**EXERCISE PROMPT**
Print exactly the lines that run from the line containing "Model this scene" to the line containing "sc.collection.objects.link(o); return o", both included, and nothing else; pictures stay out.

Entries with scene source code
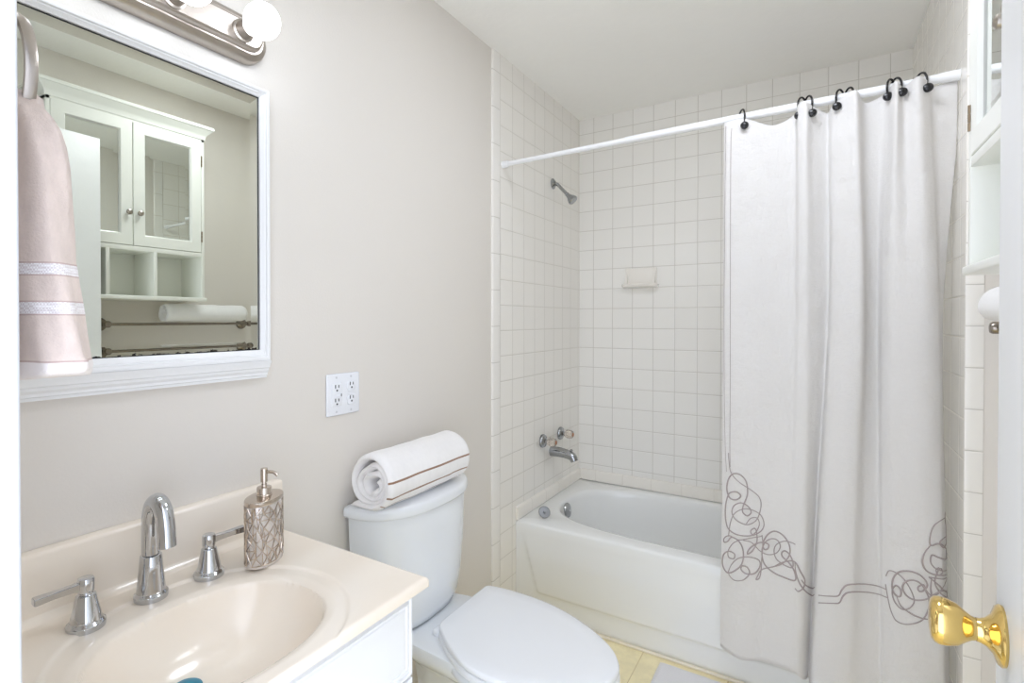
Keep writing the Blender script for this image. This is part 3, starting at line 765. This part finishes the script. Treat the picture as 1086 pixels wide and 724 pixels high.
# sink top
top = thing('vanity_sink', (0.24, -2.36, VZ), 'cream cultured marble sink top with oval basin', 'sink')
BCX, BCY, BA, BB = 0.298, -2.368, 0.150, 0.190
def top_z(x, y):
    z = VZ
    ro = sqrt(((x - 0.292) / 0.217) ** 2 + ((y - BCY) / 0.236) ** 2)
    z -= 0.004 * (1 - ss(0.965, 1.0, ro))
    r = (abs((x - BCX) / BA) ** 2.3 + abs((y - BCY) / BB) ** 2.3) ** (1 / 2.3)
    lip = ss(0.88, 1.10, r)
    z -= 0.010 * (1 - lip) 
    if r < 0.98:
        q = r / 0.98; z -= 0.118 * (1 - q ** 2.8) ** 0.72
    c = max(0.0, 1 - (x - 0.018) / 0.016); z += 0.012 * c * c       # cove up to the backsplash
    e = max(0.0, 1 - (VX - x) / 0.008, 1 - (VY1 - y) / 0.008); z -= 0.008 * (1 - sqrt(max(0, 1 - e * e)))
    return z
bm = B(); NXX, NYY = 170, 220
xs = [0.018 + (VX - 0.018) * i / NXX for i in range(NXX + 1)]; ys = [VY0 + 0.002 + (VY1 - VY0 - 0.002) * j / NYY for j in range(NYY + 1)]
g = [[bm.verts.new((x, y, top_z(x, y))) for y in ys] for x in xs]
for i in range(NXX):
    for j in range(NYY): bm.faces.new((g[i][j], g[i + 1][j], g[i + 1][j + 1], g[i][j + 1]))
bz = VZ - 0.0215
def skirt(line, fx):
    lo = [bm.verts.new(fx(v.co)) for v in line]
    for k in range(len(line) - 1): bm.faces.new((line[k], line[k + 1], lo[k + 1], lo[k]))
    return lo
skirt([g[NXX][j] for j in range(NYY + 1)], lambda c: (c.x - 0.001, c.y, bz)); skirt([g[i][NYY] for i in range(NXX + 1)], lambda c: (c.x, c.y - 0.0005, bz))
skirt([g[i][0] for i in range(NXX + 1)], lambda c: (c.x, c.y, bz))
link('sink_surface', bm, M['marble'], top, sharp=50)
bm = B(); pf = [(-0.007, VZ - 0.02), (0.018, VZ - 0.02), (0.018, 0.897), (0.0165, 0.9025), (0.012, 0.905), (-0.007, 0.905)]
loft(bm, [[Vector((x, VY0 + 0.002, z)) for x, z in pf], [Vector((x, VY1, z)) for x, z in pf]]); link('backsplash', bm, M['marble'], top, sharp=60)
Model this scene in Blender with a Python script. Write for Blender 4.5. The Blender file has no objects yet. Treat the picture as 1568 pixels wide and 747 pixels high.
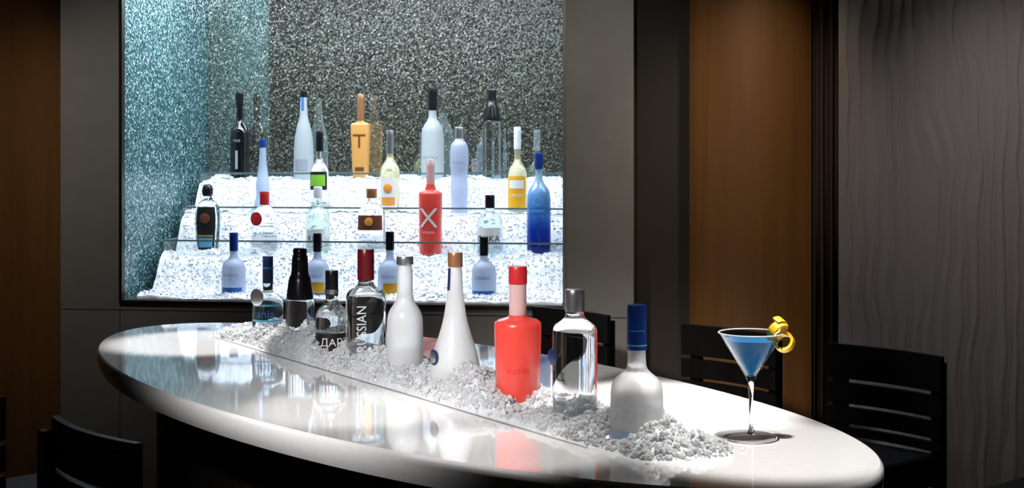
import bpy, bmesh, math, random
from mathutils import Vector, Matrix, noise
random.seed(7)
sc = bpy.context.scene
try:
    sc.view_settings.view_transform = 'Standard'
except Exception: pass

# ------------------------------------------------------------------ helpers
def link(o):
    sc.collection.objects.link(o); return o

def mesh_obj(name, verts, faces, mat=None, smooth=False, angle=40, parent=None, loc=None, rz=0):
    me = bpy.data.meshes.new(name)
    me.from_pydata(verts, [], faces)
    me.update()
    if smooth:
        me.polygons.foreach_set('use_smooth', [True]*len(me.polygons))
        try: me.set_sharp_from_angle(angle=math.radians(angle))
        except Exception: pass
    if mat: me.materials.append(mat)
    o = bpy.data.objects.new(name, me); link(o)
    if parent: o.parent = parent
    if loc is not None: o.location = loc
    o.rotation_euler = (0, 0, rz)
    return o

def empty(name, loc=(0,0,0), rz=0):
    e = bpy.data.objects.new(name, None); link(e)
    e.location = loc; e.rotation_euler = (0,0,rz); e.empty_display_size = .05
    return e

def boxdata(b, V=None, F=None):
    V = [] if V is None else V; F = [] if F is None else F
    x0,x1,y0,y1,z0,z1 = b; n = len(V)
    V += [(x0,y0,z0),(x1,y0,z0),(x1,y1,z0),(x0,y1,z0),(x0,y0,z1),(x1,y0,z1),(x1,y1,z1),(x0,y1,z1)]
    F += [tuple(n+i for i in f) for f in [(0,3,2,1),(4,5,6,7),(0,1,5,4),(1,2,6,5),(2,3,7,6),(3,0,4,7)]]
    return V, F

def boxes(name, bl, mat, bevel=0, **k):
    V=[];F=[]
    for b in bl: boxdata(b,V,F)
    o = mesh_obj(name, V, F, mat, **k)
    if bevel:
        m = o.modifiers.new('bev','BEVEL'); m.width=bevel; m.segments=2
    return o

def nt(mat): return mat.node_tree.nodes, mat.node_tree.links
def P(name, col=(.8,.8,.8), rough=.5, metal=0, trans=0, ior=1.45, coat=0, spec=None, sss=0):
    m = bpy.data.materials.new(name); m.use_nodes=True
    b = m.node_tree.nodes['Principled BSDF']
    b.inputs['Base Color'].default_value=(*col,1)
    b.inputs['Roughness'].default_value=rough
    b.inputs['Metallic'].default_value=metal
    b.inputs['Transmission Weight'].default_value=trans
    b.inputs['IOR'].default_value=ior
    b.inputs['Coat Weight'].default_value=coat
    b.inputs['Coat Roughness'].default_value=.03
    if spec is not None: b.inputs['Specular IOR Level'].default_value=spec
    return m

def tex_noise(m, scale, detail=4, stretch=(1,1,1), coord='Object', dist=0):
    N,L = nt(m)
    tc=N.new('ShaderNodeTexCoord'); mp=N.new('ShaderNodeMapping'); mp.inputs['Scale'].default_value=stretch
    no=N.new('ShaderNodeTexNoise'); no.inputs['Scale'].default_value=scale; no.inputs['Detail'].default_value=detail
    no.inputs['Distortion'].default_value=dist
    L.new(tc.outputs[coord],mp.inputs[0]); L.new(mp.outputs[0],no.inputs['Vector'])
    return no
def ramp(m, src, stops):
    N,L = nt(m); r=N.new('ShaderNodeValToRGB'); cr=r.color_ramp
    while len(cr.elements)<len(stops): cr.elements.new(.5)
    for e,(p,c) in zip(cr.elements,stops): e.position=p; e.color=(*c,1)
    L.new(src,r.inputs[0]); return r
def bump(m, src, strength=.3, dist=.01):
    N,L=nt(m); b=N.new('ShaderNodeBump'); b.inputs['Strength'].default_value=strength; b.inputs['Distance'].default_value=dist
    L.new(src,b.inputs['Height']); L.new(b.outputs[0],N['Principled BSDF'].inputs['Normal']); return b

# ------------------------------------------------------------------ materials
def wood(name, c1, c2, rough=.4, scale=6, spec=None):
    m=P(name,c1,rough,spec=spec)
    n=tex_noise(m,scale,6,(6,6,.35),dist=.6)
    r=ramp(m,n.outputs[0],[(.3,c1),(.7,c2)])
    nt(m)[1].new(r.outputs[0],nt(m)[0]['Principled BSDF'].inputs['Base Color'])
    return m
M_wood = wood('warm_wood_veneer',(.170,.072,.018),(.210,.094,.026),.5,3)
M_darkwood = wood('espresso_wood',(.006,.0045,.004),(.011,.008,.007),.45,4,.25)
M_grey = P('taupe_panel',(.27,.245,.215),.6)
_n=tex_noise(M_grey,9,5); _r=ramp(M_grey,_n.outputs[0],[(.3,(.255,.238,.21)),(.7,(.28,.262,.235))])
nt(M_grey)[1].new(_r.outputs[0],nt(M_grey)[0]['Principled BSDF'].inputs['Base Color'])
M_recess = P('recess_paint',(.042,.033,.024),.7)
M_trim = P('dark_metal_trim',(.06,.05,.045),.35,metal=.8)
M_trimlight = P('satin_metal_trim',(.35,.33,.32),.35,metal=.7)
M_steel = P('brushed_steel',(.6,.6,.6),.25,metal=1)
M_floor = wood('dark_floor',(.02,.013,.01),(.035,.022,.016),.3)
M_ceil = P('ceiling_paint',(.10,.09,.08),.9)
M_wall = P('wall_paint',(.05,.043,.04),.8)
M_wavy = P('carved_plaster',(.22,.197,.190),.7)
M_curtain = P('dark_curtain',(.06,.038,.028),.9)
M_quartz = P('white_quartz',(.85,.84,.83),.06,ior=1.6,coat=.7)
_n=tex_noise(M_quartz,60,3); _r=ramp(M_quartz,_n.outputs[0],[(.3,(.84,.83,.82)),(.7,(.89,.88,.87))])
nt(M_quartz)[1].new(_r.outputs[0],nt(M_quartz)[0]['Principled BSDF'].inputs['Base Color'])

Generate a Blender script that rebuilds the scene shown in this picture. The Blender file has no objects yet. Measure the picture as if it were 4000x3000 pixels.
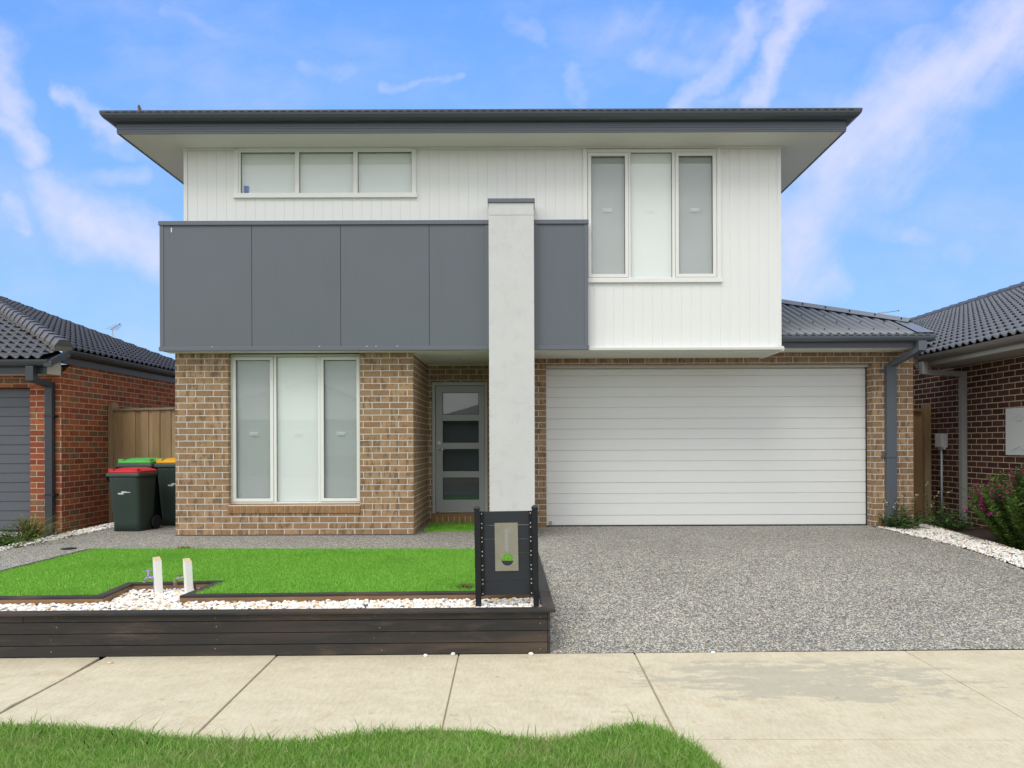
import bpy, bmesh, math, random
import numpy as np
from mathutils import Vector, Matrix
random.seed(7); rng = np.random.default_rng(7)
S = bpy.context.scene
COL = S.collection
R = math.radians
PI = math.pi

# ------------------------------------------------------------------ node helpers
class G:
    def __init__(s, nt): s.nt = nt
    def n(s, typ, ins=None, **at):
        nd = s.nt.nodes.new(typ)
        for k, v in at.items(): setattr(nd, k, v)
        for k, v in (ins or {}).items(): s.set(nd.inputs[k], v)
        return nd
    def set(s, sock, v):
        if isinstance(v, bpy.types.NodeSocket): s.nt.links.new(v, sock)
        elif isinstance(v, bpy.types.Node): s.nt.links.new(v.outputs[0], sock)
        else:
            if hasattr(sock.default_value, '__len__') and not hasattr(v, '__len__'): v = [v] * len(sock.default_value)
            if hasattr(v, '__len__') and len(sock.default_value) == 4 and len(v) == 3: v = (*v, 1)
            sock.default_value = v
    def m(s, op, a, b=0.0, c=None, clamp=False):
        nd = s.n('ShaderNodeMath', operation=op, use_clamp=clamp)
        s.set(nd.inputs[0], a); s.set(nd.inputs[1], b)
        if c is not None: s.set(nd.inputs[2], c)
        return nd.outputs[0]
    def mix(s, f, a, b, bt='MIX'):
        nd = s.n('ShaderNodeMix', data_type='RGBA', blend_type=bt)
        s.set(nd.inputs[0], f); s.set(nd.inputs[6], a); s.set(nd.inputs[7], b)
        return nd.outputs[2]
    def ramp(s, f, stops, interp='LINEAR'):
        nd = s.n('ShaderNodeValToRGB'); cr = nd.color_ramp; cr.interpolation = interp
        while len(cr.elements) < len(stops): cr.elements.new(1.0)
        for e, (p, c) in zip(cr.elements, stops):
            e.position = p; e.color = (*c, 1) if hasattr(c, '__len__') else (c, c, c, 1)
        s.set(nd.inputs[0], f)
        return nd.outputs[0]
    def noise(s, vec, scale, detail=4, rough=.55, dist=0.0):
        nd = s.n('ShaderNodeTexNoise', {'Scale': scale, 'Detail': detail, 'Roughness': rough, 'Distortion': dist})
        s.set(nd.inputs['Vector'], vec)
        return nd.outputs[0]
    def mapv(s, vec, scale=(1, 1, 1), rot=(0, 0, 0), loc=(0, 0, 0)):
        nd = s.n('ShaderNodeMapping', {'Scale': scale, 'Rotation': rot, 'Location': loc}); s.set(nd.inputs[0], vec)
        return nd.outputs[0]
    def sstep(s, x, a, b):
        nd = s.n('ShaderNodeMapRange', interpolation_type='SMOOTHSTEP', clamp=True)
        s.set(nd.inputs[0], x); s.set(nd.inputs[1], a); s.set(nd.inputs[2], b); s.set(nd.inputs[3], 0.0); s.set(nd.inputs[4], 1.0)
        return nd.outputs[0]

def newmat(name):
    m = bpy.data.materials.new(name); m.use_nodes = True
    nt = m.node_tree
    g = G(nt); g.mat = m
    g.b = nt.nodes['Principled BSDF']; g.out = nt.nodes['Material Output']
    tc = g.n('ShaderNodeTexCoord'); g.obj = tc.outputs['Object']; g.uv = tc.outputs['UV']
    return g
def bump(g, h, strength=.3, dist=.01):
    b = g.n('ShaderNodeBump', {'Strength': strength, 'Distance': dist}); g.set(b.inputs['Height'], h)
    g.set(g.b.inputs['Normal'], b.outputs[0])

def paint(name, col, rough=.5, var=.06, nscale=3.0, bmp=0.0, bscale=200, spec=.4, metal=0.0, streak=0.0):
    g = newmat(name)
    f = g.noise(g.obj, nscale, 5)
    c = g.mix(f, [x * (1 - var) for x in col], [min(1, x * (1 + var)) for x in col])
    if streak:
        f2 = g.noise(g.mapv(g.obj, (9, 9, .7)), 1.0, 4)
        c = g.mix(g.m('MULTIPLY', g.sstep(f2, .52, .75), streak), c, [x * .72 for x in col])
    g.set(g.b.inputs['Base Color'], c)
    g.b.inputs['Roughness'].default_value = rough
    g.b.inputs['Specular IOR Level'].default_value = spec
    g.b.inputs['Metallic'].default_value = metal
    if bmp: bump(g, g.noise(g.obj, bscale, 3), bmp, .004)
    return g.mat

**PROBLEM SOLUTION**
Model this scene in Blender with a Python script. Write for Blender 4.5. The Blender file has no objects yet. Treat the picture as 1568 pixels wide and 747 pixels high.
import bpy, bmesh, math, random
from mathutils import Vector, Matrix, noise
random.seed(7)
sc = bpy.context.scene
try:
    sc.view_settings.view_transform = 'Standard'
except Exception: pass

# ------------------------------------------------------------------ helpers
def link(o):
    sc.collection.objects.link(o); return o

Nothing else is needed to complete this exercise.